The words give the writing the potential to become anything. However, there are times when the writing becomes nothing more than a compilation of words and phrases that don’t really say anything, but keep going and going only because they are linked together with and’s, but’s, and or’s.

The writer becomes so caught up in formatting the sentence that he or she is continually editing while composing, and then sentences become ineffective. When writing is planned the sentences lend thmeselves to being a) long, b) boring, c) confusing, or d) all of the above. For some writers, the result is that the initial idea is lost in a tangled web of grammatical nightmares more often than not. This is why it is imperative that any piece of work should begin with freewriting before the first words are ever laid onto the page.

Freewriting is one technique of prewriting writers can use when they are working on any type of writing.
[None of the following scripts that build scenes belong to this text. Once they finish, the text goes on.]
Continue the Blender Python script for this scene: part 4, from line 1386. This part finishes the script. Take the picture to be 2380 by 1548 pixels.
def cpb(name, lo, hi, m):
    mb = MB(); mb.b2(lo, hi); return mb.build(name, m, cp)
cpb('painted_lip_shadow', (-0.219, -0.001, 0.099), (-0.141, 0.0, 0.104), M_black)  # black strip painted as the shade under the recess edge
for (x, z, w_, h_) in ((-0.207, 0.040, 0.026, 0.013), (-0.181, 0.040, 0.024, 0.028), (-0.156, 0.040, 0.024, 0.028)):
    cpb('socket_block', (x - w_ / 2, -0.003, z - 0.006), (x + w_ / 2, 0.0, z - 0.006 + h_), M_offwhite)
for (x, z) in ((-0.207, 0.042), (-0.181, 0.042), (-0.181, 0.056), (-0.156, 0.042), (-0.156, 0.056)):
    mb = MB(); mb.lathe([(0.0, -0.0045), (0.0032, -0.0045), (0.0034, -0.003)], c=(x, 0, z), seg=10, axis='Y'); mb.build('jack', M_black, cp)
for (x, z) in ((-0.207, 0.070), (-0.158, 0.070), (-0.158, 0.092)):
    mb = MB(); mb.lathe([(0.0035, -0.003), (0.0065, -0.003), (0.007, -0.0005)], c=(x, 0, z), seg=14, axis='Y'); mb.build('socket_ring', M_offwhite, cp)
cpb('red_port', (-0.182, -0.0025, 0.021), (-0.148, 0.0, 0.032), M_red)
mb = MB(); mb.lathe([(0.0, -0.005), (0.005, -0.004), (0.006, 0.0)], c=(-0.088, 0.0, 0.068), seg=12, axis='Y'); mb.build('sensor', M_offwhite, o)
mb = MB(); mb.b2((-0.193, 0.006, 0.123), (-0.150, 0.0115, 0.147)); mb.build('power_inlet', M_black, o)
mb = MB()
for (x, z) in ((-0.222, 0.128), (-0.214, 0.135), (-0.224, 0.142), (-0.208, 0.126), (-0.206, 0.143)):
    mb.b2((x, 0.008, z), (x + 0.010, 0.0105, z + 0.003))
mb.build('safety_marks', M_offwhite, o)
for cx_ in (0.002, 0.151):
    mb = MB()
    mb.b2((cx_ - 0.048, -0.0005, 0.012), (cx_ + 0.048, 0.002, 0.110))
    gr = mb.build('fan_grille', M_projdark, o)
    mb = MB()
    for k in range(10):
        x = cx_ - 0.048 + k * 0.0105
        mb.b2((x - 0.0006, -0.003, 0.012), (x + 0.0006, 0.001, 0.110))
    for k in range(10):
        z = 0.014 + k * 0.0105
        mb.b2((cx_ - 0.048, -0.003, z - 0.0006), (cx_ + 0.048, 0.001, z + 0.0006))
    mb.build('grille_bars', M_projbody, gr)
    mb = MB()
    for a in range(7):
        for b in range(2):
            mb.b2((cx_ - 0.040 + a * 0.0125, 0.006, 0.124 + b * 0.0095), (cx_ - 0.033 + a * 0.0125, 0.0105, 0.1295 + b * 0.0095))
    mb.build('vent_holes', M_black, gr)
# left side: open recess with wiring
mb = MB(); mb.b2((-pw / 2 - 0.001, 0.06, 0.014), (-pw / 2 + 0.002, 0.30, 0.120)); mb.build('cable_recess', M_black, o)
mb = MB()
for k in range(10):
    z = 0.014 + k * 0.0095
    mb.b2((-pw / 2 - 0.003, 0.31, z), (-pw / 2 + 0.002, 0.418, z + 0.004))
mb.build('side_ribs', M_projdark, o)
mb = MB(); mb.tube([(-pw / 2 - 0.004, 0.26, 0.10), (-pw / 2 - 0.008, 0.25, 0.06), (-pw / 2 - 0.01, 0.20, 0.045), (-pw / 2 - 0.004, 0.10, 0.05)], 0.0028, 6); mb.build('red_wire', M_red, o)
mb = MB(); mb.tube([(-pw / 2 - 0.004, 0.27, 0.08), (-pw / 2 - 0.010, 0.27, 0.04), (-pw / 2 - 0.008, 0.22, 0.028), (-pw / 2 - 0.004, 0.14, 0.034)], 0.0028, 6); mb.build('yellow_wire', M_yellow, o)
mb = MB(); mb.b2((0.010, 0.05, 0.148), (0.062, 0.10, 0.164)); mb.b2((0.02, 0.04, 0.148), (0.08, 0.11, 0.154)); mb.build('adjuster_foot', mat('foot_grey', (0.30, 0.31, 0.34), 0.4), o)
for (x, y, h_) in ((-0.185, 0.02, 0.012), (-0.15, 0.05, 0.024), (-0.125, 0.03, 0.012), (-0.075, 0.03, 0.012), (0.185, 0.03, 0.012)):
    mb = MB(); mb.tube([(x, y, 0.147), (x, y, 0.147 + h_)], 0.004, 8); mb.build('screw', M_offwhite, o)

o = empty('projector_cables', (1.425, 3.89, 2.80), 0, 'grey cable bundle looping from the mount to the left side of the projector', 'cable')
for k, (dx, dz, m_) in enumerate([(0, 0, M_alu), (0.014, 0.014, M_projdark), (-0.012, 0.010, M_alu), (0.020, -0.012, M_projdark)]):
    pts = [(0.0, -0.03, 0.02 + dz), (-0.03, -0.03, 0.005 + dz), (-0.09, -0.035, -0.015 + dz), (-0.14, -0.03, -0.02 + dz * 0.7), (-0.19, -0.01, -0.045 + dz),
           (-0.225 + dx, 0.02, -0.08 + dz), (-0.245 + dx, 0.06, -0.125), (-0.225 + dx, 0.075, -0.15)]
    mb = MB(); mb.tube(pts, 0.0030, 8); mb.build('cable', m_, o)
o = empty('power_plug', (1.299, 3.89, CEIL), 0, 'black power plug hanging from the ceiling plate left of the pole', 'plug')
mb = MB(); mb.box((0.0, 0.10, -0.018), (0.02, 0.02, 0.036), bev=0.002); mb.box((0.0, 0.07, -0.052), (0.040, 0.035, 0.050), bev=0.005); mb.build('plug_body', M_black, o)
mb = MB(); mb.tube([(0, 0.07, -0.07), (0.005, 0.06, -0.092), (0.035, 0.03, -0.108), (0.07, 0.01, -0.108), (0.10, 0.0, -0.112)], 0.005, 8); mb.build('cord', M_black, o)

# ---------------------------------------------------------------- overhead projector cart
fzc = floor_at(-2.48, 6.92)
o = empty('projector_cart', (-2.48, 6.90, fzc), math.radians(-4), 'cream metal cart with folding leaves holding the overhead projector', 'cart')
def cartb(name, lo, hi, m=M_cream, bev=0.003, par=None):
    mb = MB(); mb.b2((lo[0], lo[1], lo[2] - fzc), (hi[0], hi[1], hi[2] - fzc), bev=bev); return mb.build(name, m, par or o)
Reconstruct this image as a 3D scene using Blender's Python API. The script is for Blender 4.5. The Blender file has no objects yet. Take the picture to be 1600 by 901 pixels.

Freewriting enables the writer to get past the conventional frame of work because it allows ideas to flow from the mind to the pen. In freewriting there are no walls or boundaries to cast a grammatical shadow on the writer. Freewriting is fast. It should be written that way. It is also important that the writer keep writing even if ideas that seem completely unrelated begin to materialize on the page. If the writing becomes irrational, or if it stops making sense don’t stop. Don’t edit. Don’t scratch it out because these “irrational” ideas signify that the writer is moving past the conventional framework and allowing new ideas to come forth on the page.

Note: Freewriting should never be considered polished work. It is a tool for bringing forth ideas so that they might be polished later during the formal part of the writing process.